Besides, BNP had appointed a lobbying firm Akin Company Associates US in 2015. The pact with Akin Company Associate remained valid for three years and the firm charged a whopping $50,000 per month. The lobbying efforts of BNP can be traced back to 2007, when the political party employed Pillsbury Winthrop Shaw Pittman LLP to “advance restoration of democratic government and expedite elections in Bangladesh”.
Bangladesh’s Foreign Minister AK Abdul Momen cited that BNP and Jamaat-e-Islami employed eight lobbyist firms to halt the development and aid assistance to Bangladesh. In most cases, the lobbying firms promote agendas that are at odds with the national interests of Bangladesh.
In fact, the lobbying efforts by the BNP is apparently anti-state. Invariably, the efforts of the BNP lobbying efforts in the US are on the axis of cancellation of trade privileges, imposition of sanctions, abetment of the war criminals in evasion of justice and legitimizing the pullout of World Bank funding for the Padma Bridge project.
Jamaat-e-Islami in Bangladesh is more intensive in its lobbying efforts and its organizational subsidiary Organization for Peace & Justice (OPJ) has appointed two lobbying firms. For averting prosecution of the war criminals, the firm appointed Husch Blackwell Strategies, LLC and Cassidy and Associates with hefty sums of money.
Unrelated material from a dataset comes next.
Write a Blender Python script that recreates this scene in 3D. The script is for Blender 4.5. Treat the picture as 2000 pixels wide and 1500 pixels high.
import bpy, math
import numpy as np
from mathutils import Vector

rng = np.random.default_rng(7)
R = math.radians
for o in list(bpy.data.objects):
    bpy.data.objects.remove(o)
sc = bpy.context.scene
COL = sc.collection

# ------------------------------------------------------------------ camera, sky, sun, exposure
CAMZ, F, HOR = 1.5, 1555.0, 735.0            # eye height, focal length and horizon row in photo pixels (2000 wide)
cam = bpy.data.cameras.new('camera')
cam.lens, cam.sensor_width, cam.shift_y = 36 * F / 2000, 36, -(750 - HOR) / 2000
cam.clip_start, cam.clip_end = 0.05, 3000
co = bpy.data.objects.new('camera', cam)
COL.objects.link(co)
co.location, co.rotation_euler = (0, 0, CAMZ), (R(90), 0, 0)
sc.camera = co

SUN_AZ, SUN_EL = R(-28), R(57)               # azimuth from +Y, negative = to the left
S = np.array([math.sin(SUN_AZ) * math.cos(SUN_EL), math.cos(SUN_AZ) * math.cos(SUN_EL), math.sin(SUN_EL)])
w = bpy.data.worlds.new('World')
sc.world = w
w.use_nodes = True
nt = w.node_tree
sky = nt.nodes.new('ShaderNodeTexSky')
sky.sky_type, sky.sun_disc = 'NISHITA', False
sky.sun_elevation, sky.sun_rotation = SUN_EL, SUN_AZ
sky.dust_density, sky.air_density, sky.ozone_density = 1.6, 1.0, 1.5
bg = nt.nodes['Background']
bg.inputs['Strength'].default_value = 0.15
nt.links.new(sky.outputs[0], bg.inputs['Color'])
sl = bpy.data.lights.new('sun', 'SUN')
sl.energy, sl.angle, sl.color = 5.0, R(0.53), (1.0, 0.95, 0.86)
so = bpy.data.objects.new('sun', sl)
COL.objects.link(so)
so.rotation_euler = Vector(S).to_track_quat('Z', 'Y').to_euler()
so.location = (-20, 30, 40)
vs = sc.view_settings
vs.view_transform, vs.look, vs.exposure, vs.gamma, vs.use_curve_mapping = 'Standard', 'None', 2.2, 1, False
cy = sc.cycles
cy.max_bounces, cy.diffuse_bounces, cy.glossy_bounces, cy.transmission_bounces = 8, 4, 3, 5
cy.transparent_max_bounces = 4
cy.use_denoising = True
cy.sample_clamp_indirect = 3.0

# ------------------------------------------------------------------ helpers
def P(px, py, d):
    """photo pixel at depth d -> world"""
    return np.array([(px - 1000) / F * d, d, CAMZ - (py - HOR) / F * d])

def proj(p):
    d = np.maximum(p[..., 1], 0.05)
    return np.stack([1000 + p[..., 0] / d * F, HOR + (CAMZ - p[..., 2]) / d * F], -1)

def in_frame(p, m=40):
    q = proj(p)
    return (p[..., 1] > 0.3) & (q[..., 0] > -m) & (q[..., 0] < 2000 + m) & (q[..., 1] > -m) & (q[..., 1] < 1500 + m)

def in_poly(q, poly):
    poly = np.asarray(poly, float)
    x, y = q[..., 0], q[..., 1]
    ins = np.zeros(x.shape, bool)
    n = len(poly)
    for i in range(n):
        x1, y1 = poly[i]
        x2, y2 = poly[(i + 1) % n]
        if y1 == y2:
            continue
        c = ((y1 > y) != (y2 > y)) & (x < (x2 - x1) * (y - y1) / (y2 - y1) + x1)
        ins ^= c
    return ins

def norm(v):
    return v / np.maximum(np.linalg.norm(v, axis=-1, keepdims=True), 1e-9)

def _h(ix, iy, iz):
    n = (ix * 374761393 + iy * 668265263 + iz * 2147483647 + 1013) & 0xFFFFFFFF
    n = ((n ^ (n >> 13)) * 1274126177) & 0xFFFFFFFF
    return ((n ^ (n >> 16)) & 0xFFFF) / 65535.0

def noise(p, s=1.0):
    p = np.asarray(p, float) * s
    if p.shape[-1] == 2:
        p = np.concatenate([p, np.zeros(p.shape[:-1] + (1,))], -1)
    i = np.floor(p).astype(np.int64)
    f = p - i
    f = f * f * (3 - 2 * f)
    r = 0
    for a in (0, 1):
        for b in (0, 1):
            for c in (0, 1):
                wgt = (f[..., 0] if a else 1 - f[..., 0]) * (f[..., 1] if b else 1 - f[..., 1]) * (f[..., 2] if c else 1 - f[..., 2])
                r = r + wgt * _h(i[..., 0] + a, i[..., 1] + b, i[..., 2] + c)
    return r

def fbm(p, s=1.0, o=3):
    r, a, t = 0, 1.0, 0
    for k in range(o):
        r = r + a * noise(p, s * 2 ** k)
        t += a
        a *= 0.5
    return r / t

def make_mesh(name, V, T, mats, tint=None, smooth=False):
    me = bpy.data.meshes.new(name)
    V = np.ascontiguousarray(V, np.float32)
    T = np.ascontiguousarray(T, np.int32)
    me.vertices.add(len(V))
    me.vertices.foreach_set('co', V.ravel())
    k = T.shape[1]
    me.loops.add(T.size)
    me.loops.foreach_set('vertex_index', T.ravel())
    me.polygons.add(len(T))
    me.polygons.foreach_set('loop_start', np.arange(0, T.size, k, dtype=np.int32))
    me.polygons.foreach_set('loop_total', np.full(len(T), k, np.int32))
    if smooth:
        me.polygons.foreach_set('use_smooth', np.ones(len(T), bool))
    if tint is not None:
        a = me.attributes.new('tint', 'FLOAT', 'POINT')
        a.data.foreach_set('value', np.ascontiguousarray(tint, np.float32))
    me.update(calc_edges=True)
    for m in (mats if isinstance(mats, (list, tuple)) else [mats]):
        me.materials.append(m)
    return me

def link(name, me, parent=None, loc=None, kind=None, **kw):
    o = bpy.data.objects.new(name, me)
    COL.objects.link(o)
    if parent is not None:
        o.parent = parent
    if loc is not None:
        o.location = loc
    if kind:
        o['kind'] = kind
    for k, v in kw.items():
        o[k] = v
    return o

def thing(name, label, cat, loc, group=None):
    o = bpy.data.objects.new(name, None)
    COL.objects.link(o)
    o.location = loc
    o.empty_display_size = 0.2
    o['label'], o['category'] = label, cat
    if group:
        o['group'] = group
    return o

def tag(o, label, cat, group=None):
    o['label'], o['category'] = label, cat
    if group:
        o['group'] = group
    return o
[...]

The opposition parties in Bangladesh have a demonstrated history of sustaining lobbying firms with hefty charges to promote “anti-state” activities. This tendency has been geared up before the much-hyped election due next year, and this can distort the political environment in Dhaka and might feed often exaggerated and overblown information that will taint government image.
Opinions expressed in this article are those of the author.